Il y a Paul à ses cotés. Une relation amoureuse encore en rodage qui pourtant s'ancre dans des sentiments forts, un désir d'échange, de compréhension. Paul est un homme stable, rassurant. Ni paternel, ni envahissant, il apporte à Lisa le soutien matériel pour calmer ses angoisses mais reste en retrait afin qu'elle fasse ses choix, prenne ses décisions en conscience. Une jolie histoire d'amour sans passion dévorante mais avec une profondeur touchante.
L'accord parfait
Ce qu'il y a de super, avec une amie coloriste, c'est qu'on se retrouve avec des BD entre les pattes qu'on n'aurait pas découvert seule. Le graphisme de « Ma vie d'aldulte » ne correspond pas à mes goûts graphiques. Et les histoires de trentenaires mal dans leur peau avec de grandes interrogations existentielles, ben, très peu pour moi. 1) j'ai assez des miennes. 2) je me retrouve plus dans la sensibilité japonaise des josei tels que Body and Soul.
Donc, rien ne me prédisposait à lire ce bouquin, sauf que Viny avait fait les couleurs. J'ai donc suivi pendant quelques mois l'avancée d'une collaboration parfaitement rodée.
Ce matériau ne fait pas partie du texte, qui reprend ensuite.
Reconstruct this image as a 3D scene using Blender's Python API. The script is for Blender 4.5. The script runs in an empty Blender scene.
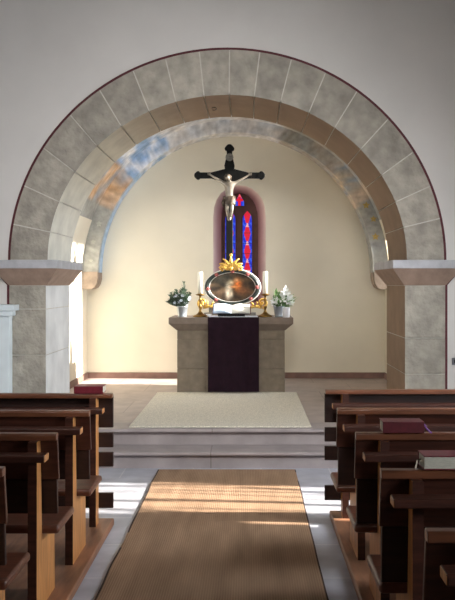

Et je remercie encore Viny pour cette découverte ! Sans elle, je serai passée à coté d'une histoire intimiste, intelligente, certes pas d'une originalité transcendantale, mais avec une âme positive et très humaniste. Une BD que l'on pause, que l'on relit, que l'on prête aux cop(a)in(e)s et surtout, qu'on fait lire à son compagnon !
Le dessin de Michel-Yves Schmitt, un trait simple et direct, assez graphique, sert à la perfection l'histoire écrite par Isabelle Bauthian. Le travail de gammes de couleur de Virginie Blancher renforce les ambiances, donne cette touche tantôt nostalgique, tantôt drôle ou angoissante.
Lisa a le verbe haut et acide, toujours à propos. Les dialogues, de grande qualité, coulent naturellement. Bauthian trouve l'équilibre entre les silences et les phylactères bien remplis. Le découpage général très classique sert une narration totalement lisible. Les flash-back sont inclus sans fioriture.
C'est avec grand plaisir qu'on suit les pérégrinations de Lisa. Le scénario fluide s'articule autour de personnages croqués avec un réalisme surprenant : des copines qu'on oublie dès qu'on ne les côtoient plus, aux parents et leurs attentes étouffantes, les collègues pas bêtes mais résolument décidés à ne pas vous comprendre, les autres comme nous que l'on croise et qui reconnaissent aussi ce je-ne-sais-quoi différent. Des personnages qui irrésistiblement nous rappellent des êtres de chair et de sang, que l'on connait.
Le talent de Beauthian réside dans la justesse des petites choses, attendrissantes, proches de nous. Si Lisa elle est un poil marginale, ce n'est ni une rebelle, ni une écorchée vive. Elle reste une jeune femme assez commune, facile à s'identifier. Elle a juste envie d'être heureuse...
Un album d'apparence donc sombre, en final, presque passe-partout. Au milieu de bouquins et de blogs BD qui présentent les femmes de 30 ans comme des accro au shopping et au maquillage, avec une sensibilité de machine à laver, et où l’on mesure la superficialité au nombre de couches de vernis à ongle, Ma vie d’adulte prouve qu’on peut parler de quotidien sans raser, aborder la grande question du sens de la vie sans arrogance.
Sous ses atours banals, Ma vie d’adulte dissimule toute la complexité d'une vie, juste un peu en dehors des clous. Une vie qui déborde du moule, et touche les autres, par sa richesse, son énergie.
Une vie heureuse.
Cette BD m'a touchée par surprise, séduite par inadvertance comme un écho à ma propre existence. Et il me semble que vous serez nombreux et nombreuses – surtout si vous aimez bien tremper vos orteils dans mon étang – à apprécier ce livre.
Je lavais repérée sur un autre blog. Décidément, elle me tente bien.